**DIRECTIONS FOR THIS TASK**
Retype exactly the lines from the line containing "Write a Blender" through the line containing "COL = scene.collection", both included, and nothing more; skip the pictures.

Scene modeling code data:
[start]
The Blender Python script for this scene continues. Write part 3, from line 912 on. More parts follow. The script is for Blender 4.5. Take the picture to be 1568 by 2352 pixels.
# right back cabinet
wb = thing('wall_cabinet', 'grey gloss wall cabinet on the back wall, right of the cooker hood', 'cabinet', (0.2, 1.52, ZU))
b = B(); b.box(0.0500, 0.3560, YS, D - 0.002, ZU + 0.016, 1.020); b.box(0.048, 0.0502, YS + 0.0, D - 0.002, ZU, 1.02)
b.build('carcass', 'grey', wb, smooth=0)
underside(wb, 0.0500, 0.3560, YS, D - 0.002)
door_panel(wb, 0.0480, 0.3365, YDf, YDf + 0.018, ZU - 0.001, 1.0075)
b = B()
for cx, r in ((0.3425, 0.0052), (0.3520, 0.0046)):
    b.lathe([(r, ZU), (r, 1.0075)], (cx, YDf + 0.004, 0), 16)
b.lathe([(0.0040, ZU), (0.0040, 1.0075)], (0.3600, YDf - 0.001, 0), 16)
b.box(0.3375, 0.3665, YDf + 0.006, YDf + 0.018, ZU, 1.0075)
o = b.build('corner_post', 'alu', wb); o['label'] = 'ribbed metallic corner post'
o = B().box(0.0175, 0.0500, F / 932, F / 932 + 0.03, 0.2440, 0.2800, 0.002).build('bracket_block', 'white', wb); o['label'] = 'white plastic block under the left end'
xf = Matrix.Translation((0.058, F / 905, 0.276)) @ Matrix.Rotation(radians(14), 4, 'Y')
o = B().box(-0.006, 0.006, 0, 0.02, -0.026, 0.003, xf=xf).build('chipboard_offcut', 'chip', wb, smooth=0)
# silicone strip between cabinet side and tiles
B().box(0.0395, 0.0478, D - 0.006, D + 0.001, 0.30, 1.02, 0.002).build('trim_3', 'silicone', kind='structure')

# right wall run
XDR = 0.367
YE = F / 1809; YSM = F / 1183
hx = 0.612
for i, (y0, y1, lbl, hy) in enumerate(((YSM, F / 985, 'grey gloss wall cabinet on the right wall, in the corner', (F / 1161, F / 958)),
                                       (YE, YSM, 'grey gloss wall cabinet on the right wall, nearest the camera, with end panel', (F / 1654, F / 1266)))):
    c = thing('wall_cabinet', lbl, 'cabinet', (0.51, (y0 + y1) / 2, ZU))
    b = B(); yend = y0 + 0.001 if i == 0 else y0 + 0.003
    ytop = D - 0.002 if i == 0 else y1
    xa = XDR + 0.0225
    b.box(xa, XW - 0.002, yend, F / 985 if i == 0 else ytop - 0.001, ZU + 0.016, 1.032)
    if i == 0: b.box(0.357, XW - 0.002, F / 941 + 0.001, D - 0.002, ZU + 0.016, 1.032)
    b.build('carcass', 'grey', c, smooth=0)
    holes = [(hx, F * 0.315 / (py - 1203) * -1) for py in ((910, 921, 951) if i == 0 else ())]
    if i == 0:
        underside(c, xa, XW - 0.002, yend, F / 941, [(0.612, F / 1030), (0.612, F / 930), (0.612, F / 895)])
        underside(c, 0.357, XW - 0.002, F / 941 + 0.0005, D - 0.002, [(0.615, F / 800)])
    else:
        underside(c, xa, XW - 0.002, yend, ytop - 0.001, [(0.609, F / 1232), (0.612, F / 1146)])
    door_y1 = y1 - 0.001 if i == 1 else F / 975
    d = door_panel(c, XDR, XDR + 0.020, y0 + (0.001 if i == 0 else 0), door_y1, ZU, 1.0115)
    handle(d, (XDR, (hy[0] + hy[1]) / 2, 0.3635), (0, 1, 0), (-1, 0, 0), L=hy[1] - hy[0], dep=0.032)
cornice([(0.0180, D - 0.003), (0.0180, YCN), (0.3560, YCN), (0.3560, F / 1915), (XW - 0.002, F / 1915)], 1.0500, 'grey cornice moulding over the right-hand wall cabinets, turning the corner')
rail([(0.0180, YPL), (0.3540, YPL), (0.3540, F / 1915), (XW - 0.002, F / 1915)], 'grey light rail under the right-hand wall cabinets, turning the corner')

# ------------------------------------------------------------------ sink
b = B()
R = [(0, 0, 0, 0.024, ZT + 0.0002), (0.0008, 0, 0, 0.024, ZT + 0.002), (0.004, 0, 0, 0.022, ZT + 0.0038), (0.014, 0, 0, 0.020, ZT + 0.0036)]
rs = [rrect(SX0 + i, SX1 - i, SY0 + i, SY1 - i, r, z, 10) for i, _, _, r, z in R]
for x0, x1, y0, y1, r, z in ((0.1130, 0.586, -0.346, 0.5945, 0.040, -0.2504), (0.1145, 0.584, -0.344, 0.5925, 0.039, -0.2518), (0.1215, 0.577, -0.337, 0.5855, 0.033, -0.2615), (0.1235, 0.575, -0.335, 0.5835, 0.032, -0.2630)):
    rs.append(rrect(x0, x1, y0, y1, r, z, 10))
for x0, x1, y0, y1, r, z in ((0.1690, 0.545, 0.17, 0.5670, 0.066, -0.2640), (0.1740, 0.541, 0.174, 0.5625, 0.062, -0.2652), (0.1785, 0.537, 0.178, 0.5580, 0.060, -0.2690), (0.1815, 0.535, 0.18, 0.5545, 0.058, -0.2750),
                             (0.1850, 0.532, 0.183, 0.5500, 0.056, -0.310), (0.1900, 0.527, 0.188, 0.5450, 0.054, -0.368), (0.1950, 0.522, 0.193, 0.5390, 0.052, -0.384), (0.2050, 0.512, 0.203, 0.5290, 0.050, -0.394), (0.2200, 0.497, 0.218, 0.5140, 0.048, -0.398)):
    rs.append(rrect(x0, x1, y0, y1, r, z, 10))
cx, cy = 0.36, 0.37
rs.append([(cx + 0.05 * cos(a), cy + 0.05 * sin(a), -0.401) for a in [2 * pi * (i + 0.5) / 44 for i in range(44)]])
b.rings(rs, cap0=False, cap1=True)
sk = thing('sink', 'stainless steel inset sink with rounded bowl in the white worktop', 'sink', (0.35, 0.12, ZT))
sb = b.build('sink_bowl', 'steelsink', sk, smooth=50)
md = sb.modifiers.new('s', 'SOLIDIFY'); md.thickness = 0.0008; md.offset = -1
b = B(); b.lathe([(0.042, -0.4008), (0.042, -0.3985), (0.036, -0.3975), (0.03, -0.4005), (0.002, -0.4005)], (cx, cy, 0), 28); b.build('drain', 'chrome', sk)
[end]
[start]
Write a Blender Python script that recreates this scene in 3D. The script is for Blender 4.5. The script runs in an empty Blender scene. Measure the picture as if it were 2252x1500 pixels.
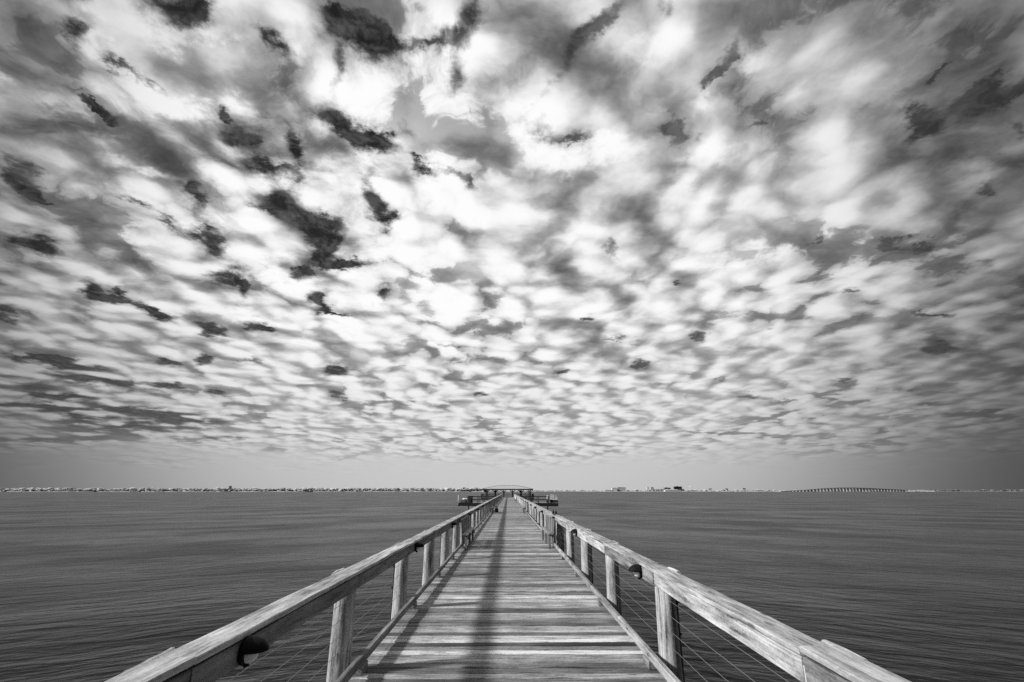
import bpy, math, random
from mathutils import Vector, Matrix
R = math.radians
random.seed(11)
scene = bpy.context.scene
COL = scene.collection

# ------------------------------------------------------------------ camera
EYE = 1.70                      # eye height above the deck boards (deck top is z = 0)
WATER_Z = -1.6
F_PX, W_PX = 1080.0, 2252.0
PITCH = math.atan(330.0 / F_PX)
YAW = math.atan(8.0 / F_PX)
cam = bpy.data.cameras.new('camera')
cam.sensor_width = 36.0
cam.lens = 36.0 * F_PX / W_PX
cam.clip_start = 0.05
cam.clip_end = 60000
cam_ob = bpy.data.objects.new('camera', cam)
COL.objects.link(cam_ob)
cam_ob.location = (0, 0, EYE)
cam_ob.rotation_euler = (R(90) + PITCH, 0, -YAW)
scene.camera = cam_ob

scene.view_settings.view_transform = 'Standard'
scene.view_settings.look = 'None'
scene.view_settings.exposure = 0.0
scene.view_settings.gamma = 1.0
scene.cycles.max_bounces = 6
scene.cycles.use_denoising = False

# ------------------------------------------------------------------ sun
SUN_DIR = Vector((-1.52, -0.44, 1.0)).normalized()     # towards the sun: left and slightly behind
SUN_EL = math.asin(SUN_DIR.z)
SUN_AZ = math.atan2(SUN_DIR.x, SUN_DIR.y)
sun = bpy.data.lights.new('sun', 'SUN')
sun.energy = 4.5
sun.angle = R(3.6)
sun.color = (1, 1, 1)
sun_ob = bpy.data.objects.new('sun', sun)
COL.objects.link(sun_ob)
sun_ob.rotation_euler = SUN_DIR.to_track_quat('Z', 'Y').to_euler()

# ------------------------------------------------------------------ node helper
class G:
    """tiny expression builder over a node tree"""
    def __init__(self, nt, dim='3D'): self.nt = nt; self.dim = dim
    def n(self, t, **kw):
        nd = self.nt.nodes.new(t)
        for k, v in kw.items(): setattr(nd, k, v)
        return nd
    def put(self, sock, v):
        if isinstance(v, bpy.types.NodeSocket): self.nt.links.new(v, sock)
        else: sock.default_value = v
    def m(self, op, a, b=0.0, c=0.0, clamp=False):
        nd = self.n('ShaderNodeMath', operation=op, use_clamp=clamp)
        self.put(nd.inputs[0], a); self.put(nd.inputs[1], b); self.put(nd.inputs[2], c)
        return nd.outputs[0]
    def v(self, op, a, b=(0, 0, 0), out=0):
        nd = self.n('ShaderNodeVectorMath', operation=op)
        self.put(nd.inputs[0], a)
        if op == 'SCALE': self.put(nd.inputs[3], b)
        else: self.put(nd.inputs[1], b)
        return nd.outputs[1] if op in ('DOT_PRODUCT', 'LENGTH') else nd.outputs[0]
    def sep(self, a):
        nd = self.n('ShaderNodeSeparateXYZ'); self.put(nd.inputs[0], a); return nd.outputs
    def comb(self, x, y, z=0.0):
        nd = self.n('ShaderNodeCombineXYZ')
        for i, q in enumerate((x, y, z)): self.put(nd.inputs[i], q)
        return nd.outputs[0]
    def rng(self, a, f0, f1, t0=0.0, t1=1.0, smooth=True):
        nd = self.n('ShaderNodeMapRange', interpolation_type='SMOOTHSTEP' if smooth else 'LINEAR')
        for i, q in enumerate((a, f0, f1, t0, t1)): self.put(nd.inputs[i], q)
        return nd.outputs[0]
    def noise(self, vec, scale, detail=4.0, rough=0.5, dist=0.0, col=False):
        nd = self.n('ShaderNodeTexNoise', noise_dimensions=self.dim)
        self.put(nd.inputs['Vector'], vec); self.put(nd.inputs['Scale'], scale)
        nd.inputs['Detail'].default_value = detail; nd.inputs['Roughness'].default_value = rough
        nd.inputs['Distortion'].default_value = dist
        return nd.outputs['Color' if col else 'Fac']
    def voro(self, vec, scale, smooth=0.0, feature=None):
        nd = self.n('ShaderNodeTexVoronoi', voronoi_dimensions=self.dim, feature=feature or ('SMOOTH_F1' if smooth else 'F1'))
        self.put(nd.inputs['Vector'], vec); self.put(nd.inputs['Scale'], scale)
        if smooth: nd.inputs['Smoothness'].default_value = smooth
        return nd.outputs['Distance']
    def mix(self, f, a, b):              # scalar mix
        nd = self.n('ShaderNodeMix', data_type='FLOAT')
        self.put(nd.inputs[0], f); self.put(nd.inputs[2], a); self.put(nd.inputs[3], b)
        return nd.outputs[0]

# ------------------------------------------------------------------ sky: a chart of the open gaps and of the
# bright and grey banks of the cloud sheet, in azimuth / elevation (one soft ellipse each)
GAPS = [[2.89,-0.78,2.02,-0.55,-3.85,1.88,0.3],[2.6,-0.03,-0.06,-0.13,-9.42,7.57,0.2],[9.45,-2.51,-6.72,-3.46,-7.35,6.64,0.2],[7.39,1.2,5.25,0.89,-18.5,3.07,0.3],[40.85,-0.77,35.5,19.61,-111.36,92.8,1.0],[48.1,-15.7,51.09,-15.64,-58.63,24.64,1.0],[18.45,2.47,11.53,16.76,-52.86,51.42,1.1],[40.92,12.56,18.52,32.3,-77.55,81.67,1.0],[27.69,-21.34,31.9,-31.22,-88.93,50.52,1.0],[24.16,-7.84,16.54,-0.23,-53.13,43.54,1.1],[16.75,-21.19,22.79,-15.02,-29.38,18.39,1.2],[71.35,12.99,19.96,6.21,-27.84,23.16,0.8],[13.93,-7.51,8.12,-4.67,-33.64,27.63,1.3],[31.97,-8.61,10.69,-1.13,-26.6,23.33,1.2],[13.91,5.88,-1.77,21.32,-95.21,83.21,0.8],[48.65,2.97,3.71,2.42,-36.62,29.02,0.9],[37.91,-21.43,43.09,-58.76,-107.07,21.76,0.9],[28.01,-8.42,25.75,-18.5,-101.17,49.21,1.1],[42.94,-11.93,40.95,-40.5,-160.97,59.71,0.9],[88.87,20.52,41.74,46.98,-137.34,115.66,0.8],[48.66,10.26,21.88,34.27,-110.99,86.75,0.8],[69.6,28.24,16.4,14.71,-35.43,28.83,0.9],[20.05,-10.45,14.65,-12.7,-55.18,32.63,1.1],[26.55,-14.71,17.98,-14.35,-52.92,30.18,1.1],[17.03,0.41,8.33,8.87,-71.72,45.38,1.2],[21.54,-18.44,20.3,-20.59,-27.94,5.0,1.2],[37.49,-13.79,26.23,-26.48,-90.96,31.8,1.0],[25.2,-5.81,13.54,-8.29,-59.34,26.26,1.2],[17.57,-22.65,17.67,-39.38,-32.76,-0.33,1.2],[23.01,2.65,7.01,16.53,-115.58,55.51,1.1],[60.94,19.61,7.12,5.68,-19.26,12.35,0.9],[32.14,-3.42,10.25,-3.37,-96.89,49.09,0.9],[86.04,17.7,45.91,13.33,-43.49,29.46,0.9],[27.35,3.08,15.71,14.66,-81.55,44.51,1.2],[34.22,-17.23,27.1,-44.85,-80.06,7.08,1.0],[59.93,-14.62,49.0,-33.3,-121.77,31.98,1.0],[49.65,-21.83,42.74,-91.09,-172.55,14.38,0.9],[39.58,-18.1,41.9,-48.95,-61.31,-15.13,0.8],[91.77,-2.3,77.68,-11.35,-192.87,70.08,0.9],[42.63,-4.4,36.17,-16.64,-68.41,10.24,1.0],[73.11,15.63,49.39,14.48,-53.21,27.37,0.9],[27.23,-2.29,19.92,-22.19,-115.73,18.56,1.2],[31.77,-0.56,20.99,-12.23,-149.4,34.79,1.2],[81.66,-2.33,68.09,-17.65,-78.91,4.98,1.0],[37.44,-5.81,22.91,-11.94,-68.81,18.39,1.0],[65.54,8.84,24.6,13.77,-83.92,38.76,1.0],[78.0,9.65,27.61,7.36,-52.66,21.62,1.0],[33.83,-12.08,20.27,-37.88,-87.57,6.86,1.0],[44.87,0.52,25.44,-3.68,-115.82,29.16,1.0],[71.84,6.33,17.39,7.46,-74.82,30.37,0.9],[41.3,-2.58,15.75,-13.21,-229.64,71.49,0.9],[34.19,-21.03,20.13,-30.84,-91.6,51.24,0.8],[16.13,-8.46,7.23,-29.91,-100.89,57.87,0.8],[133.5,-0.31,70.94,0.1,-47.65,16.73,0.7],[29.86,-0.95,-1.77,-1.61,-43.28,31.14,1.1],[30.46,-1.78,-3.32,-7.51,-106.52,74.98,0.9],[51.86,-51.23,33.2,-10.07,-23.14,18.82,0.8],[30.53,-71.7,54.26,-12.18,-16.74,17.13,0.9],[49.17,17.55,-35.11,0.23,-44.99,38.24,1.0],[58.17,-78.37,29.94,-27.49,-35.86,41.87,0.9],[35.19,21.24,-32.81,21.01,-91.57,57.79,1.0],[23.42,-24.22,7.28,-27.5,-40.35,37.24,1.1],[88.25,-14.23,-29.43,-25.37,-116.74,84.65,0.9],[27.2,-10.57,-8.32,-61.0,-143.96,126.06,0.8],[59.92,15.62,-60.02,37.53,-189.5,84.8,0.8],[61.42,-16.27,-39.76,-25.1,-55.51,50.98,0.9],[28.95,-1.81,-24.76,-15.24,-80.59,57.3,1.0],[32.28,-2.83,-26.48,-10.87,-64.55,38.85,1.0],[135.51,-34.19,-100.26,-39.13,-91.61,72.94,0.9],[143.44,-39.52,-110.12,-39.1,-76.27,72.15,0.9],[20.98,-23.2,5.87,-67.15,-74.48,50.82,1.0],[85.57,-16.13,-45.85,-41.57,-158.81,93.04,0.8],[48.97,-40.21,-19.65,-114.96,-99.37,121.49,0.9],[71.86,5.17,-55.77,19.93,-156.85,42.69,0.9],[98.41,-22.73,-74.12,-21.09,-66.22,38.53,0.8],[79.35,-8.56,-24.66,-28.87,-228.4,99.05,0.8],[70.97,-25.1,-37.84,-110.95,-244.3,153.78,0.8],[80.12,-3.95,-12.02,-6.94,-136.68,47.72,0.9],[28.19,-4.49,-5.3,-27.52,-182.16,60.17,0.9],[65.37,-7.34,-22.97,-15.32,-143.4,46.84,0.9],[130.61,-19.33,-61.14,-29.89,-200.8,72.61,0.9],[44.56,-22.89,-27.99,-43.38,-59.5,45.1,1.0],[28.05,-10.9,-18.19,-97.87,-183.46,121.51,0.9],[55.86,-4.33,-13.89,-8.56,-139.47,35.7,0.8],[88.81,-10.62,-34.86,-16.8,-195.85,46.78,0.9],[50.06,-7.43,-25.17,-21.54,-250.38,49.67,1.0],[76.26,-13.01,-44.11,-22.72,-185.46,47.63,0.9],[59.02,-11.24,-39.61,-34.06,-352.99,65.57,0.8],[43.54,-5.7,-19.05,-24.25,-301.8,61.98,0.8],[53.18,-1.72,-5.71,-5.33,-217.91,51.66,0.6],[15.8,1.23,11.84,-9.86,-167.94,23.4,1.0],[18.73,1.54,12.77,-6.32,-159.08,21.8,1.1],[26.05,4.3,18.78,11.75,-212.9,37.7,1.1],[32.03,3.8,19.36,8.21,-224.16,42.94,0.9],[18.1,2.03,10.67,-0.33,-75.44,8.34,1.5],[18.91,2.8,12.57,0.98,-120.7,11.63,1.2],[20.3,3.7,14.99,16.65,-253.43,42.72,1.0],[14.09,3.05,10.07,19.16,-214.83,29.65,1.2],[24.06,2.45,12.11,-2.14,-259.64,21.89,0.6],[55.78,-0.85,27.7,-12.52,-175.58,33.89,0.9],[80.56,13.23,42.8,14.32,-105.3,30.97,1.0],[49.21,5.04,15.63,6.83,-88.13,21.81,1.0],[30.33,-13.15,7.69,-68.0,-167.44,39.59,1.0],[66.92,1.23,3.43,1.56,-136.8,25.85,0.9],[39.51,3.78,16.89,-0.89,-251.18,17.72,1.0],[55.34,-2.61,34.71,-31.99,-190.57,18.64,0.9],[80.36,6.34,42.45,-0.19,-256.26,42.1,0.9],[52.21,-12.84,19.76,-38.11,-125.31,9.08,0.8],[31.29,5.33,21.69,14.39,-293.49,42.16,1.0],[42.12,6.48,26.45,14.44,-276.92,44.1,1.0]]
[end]
**FINAL ANSWER**
Write a Blender Python script that recreates this scene in 3D. The script is for Blender 4.5. The script runs in an empty Blender scene. Measure the picture as if it were 2252x1500 pixels.
import bpy, math, random
from mathutils import Vector, Matrix
R = math.radians
random.seed(11)
scene = bpy.context.scene
COL = scene.collection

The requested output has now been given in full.